According to Collinson, only 40 percent of people are keeping their skills up to date. Use this time to take an online class or learn a new software program you can include on your résumé. LinkedIn lets you take skill assessments and if you pass, it gives you a “badge” you can share on your profile to highlight what you know.

Do: Polish your resume

Give your résumé a critical look — it’s important to be current with best practices, Collinson says. Consider what keywords you should include to help it penetrate HR firewalls. “A recruiter doesn’t have 20 minutes to read a long résumé,” she says. “Include enough to demonstrate your experience and accomplishments and raise interest.” Consider deleting your graduation dates, too, to downplay your age.

Do: Create a Compelling Online Presence

Make sure your LinkedIn profile is up to speed. That means having a professional, well-lit headshot and a well-written summary about who you are and what you have to offer, along with a concise version of your résumé. In addition to skills badges, ask people to write recommendations for you, and make sure your profile shows that you’re “open to work.”

Do: Be Proactive

Not all jobs are found online — sometimes the best approach is a direct one. Jen Bender, 55, is an avid golfer who has worked part-time as a “bev cart girl” on a golf course before. Last summer, she picked a golf course she liked, walked in, and applied for a similar job. “I actually ended up getting hired as a bartender and cross-trained in banquets as well,” says Bender.

Do: Play Up Your Experience

Ann-Marie Dittmann, 57, found a job as an assistant director of patron services at a performing arts center in 2021 by highlighting her background. “My age actually worked to my advantage — they had several younger people in the position previously and were hoping to bring more stability to the department and position overall and were looking for someone with experience and maturity,” she says. “I started as extra help, but they knew they were going to be looking for an assistant in the department very soon, so it was understood that it was likely going to be a part-time to potential hire situation.”

Do: Cut yourself some slack

Job-hunting can be stressful and time-consuming. Make time for self-care and try to stay positive during your search. “When going through the process, be kind to yourself,” Collinson. “Keep your inner critic in check.” I treated my job search like a full-time job, but made sure to “clock out” every night and took weekends off so I wouldn’t feel so overwhelmed.
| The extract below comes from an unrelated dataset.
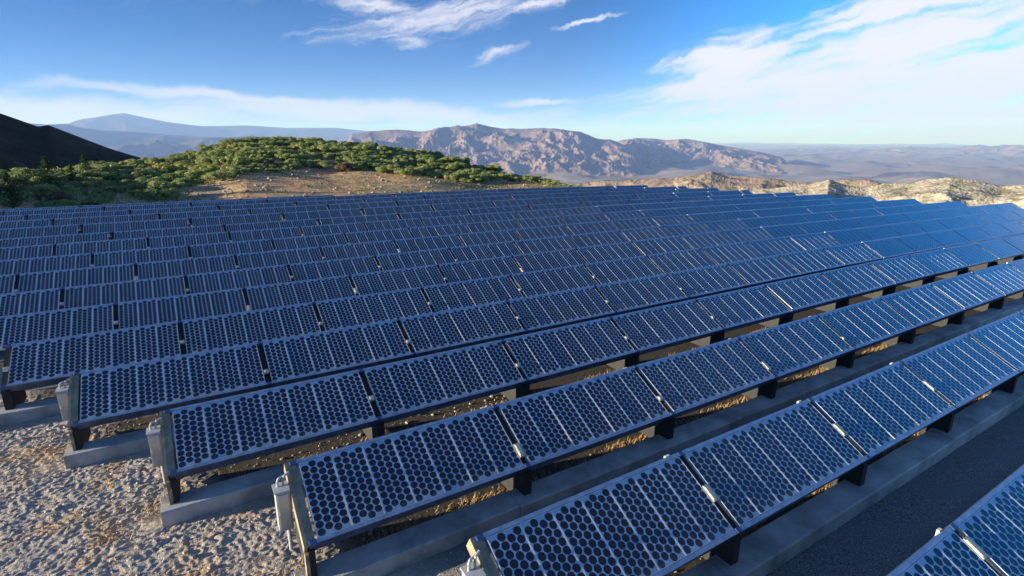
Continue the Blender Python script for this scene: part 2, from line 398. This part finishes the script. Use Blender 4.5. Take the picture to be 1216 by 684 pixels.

Do: Consider the big picture

Consider your overall goals when deciding what kind of position you’re looking for, and whether to accept a job offer. “Don’t be afraid to let changing life needs and priorities guide your career path to some extent,” says Dittmann, who took a job to let her be near an aging parent. “This probably won't be my last job change in my life, but it was a very good one for me at this point.”

Do: Be open to opportunities

Finally, be flexible as you’re searching. I initially hoped to find a job as a health and wellness writer, as I’ve covered those subjects for decades. But I wound up applying for a content writer position at a mediation firm in Atlanta because I used to be lawyer. While interviewing with the company, I realized it was a great opportunity — and now, nearly a year later, I’m thriving at a position I would have never realized I’d love.